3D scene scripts
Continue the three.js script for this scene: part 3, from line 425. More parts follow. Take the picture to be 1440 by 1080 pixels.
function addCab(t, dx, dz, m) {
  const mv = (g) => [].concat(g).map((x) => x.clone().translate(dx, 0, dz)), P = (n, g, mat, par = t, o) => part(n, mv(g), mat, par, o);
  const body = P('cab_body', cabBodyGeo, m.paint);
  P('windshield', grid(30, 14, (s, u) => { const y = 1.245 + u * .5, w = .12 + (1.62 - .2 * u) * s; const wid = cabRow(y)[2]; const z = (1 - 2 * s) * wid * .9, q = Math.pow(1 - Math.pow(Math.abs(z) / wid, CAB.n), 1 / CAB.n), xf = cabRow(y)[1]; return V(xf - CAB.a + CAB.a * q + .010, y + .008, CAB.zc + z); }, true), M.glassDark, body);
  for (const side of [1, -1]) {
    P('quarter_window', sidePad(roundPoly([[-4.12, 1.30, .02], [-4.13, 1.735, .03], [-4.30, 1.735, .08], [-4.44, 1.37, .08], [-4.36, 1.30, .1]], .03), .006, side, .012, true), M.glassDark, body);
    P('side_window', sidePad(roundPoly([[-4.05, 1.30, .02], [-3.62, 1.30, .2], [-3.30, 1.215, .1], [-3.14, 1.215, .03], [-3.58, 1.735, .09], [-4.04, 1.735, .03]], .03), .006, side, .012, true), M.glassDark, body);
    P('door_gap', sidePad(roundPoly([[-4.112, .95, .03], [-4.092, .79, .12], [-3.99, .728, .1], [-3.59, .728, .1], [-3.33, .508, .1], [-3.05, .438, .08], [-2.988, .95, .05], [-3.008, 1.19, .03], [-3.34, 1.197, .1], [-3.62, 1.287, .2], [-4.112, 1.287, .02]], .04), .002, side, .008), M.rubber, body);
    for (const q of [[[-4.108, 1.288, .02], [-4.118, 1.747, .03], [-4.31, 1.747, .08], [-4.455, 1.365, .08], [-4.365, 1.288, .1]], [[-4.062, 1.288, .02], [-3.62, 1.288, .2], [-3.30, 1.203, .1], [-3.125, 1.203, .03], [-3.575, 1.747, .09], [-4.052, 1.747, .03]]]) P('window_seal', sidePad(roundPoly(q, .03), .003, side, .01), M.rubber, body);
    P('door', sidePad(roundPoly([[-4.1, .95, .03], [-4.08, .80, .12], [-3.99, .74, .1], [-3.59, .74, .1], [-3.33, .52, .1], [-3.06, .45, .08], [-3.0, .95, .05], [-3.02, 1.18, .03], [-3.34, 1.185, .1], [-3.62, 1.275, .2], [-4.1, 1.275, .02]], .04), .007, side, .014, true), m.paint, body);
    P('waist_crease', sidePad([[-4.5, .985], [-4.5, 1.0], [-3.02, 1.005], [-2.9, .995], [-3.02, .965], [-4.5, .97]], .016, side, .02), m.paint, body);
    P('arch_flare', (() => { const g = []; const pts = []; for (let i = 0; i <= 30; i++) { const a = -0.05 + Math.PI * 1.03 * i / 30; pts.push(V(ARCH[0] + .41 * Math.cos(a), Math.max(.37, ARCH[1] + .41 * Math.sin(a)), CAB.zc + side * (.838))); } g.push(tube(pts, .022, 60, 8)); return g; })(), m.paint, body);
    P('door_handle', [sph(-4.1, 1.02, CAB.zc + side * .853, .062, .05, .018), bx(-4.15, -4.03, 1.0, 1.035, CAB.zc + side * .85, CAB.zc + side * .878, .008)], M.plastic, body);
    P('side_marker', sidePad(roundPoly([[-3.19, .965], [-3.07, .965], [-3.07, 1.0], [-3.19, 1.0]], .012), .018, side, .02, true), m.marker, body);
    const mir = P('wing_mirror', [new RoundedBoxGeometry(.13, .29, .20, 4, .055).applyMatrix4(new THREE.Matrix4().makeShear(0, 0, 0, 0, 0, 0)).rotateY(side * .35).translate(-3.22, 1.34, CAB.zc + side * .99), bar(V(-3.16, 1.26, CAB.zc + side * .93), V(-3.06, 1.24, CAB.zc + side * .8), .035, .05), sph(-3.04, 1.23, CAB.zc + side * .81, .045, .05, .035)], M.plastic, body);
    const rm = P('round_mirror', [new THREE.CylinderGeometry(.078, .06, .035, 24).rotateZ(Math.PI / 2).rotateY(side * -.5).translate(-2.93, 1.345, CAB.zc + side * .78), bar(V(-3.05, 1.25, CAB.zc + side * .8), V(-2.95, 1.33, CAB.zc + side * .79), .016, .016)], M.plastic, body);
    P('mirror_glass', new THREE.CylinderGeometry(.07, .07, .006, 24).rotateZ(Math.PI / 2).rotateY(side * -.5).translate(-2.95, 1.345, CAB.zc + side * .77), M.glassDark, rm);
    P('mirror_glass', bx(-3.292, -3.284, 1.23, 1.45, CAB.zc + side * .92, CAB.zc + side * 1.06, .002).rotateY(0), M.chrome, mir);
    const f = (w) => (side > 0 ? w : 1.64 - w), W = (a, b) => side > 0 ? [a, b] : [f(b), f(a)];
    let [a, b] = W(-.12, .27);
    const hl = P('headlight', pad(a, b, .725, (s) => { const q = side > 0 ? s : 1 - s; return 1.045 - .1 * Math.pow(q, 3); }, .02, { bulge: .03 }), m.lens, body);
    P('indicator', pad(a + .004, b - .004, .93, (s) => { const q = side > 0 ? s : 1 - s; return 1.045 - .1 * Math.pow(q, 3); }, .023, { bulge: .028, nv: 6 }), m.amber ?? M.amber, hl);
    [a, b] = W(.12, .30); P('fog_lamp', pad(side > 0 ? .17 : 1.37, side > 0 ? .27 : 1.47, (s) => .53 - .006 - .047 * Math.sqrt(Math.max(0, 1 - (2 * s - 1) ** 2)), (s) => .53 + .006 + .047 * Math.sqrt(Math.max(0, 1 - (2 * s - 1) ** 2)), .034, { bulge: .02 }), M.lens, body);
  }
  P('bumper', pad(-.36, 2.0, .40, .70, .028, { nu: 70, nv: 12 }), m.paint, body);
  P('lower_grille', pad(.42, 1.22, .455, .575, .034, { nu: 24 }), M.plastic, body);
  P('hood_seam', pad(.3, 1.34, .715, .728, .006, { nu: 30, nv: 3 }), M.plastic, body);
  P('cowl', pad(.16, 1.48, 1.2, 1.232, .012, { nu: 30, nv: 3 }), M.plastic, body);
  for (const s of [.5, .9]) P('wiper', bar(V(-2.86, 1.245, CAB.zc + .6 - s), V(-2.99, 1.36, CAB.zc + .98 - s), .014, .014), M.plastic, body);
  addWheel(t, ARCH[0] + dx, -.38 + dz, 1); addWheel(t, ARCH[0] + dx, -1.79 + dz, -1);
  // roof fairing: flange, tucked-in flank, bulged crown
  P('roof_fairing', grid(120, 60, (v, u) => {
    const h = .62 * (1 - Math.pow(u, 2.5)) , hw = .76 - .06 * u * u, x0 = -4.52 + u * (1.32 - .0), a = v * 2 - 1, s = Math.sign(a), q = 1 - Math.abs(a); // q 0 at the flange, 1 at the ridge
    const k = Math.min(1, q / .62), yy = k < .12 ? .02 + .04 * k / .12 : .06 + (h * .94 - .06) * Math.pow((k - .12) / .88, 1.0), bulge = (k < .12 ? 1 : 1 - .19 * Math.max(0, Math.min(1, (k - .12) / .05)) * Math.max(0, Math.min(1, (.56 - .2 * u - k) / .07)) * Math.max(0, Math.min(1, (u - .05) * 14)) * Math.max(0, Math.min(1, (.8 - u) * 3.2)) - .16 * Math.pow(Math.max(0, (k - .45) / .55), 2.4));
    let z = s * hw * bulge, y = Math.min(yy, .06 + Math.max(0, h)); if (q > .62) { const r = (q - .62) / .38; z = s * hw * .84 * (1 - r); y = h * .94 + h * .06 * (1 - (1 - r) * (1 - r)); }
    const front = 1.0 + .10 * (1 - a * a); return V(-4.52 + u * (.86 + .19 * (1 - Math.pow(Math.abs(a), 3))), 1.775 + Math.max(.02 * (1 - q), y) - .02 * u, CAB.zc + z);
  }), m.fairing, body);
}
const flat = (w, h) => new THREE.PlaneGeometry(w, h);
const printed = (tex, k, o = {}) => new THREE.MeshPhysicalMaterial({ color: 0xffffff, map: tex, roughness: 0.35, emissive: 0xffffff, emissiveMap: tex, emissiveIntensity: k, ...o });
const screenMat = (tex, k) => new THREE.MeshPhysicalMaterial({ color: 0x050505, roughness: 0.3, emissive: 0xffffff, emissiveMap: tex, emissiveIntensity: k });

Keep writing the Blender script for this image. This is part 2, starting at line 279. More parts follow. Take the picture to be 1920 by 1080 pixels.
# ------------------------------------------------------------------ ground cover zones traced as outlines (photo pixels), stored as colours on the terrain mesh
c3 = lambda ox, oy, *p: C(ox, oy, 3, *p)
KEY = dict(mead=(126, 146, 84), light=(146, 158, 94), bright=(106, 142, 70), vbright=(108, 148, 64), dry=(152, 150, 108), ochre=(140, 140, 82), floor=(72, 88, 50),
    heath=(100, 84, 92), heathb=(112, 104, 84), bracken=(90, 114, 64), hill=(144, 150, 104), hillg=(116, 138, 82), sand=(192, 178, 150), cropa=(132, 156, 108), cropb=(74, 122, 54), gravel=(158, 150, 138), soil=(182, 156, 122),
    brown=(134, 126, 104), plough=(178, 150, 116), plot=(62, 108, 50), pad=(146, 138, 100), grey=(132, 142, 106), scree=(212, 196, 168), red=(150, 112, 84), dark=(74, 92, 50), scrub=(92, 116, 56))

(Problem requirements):
Exactly reproduce the lines that run from the line with "Keep writing the" through the last line of the records, inclusive.

(Reply to the task):
Keep writing the Blender script for this image. This is part 2, starting at line 279. More parts follow. Take the picture to be 1920 by 1080 pixels.
# ------------------------------------------------------------------ ground cover zones traced as outlines (photo pixels), stored as colours on the terrain mesh
c3 = lambda ox, oy, *p: C(ox, oy, 3, *p)
KEY = dict(mead=(126, 146, 84), light=(146, 158, 94), bright=(106, 142, 70), vbright=(108, 148, 64), dry=(152, 150, 108), ochre=(140, 140, 82), floor=(72, 88, 50),
    heath=(100, 84, 92), heathb=(112, 104, 84), bracken=(90, 114, 64), hill=(144, 150, 104), hillg=(116, 138, 82), sand=(192, 178, 150), cropa=(132, 156, 108), cropb=(74, 122, 54), gravel=(158, 150, 138), soil=(182, 156, 122),
    brown=(134, 126, 104), plough=(178, 150, 116), plot=(62, 108, 50), pad=(146, 138, 100), grey=(132, 142, 106), scree=(212, 196, 168), red=(150, 112, 84), dark=(74, 92, 50), scrub=(92, 116, 56))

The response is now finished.